Since this build used the newer schematics and improved building methods, I have officially designated this model as the "production" model. I've taken the opportunity to try out different build methods to lighten up the minigun as much as possible. Also, I've forgotten how I built it in the first place, so I had to.

The main differences in the production model and the prototype involve the larger, more liberal use of Magic cards. The whole handle bracket for the prototype was purely 110lb cardstock, whereas I've taken the opportunity to experiment with hollowed assemblies for the lower bracket. The ammo chute, power control module and bottom pipe mount were built the same way with Magic cards. The piping itself was done properly, at the elbow. I achieved a cleaner bend by notching sections of tube evenly to form a gentler curve than the atrocious abrupt elbow on the prototype model.

The drum is the biggest change. I made the drum as thin as possible knowing that a wall thickness of 1mm is sufficient for the mildly cosmetic nature of the shape, and that I was going to reinforce the middle and ends with a three card layer circle plug. There's now a taper from the aluminum section to the start of the black region, a task not feasible back then in the era of manual sanding. Having a Dremel allows for greater opportunities! The end caps on the prototype may have been constructed from a back of a art sketch pad due to the supreme rigidity. That material is also significantly heavier than Magic cards.

The minigun barrel spindle assembly was built with purely 110lb cardstock this time. I think I may have used a plastic tube in the prototype to reduce friction. That may also have been a big factor in the weight reduction.

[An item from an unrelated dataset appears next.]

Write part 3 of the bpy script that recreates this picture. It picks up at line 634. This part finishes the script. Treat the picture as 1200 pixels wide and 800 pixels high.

 The rest of the build was the same as the last. Except I had no idea how I pulled off making the rear handle bracket without a Dremel. Or in general. I ended up shearing off a section in the middle and needed to reinforce it with a paper clip rod. I'll call that "planned strategic structural enhancement".

I noticed a long way though that I undersized the minigun barrels from 6.35mm to 5mm. I don't really care and I don't think anyone else does either. It looks OK as is. Makes painting the barrel assembly easier.

Here's the completed production model Sasha, Serial Number 0002 (assigned one, as though I'll be making more, but you never know). The Mini MS stand I bought a while back finally found a good purpose. Just the right height to display this monstrosity.

The build took around a week (with copious breaks in between part fabrication), and definitely was made easier with pre-existing plans. However, I had some quality issues with the large drum that resulted in a warped outer surface. That entire drum needed to be scrapped and redone, costing a day's worth of work. It's not particularly an annoying project to do, but it's not pleasant either. I did achieve a noticeable weight reduction, but not enough to allow the minigun to be properly wielded by the Heavy.

As for the fate of Prototype S/N 0001, it shall remain in possession of The Vortex as no smart person would want the flawed model (and I actually like the older one better for some reason). S/N 0002 shall be used as barter for rare and exotic trade goods.